Memory  /  Study

There Is More War in the Classroom Than You Think

Hitchcock and Herwig discuss their findings on the teaching of war in higher education.

History is dying on college campuses. At least, that’s the assessment of some leading historians. Majors are plummeting and students are leaving college without a firm grasp of the foundations of the modern world. The cause of this decline is hard to pin down. Some scholars believe the fall-off can be ascribed to an aversion toward political history, while in a January 2021 opinion piece, the distinguished author Max Hastings declared that the very study of war has been killed off on college campuses.

In his provocative essay titled “American Universities Declare War on Military History,” Hastings argues that the study of war in U.S. universities is in “spectacular eclipse.” Historians today, averse to military affairs, are concerned principally with, in his words, “culture, race and ethnicity.” So great is this “revulsion from war history,” Hastings believes, that scholars refuse to teach, “or even allow their universities to host,” courses on war. Hastings rues the alleged decline of war studies because he believes in the old adage that the best way to avoid conflict is to study it.

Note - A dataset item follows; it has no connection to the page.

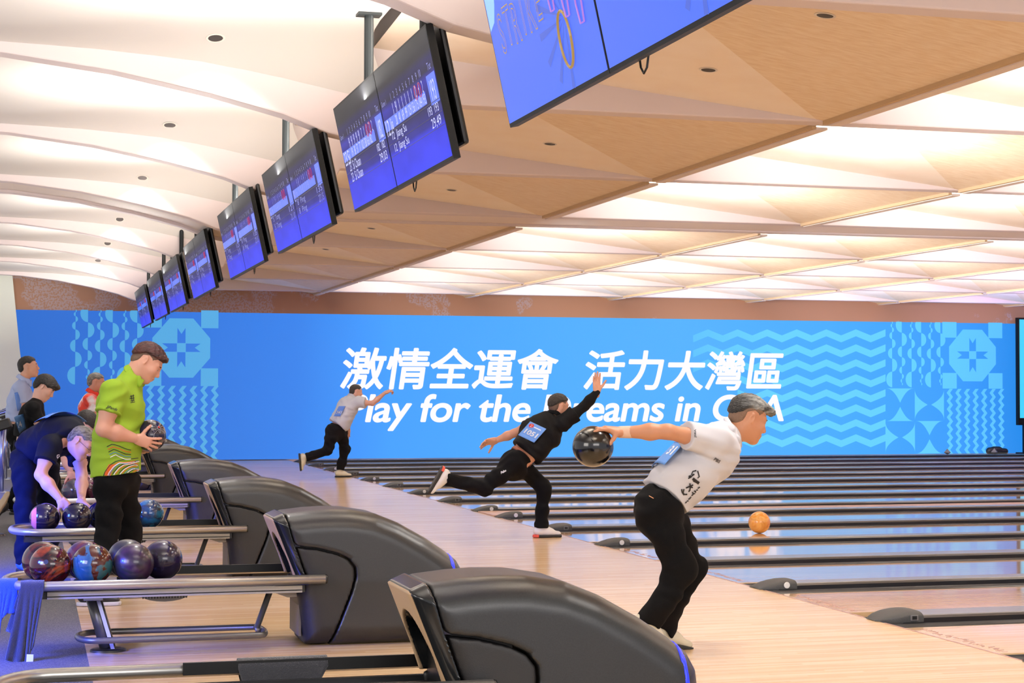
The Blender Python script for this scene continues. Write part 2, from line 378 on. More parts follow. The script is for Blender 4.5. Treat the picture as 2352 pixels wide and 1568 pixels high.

Hastings is a great military historian, but the portrait he paints in his article is inaccurate. Whatever the cause of the decline in history majors, it is not due to a lack of classes on war-related themes. Indeed, the evidence we have collected shows the enduring presence of courses on war in leading American history departments. Based on a detailed examination of course offerings over a six-year period, we conclude that the teaching of war and conflict is doing quite well in history departments across the United States. Furthermore, courses in the field are taught mostly by tenure-track faculty; they are taught at both the survey and advanced level; and even using a fairly narrow definition of what constitutes “war studies,” the subject matter covered is wide-ranging across the modern era. The American Revolutionary War, the U.S. Civil War, the two world wars, regional conflicts like the Vietnam War, and even the “Global War on Terror” all appear consistently in history department offerings across the country, as do courses in the general category of “military history.” Surely, those of us who work in the field would welcome even more course-offerings. But in no way have historians “declared war” on this field.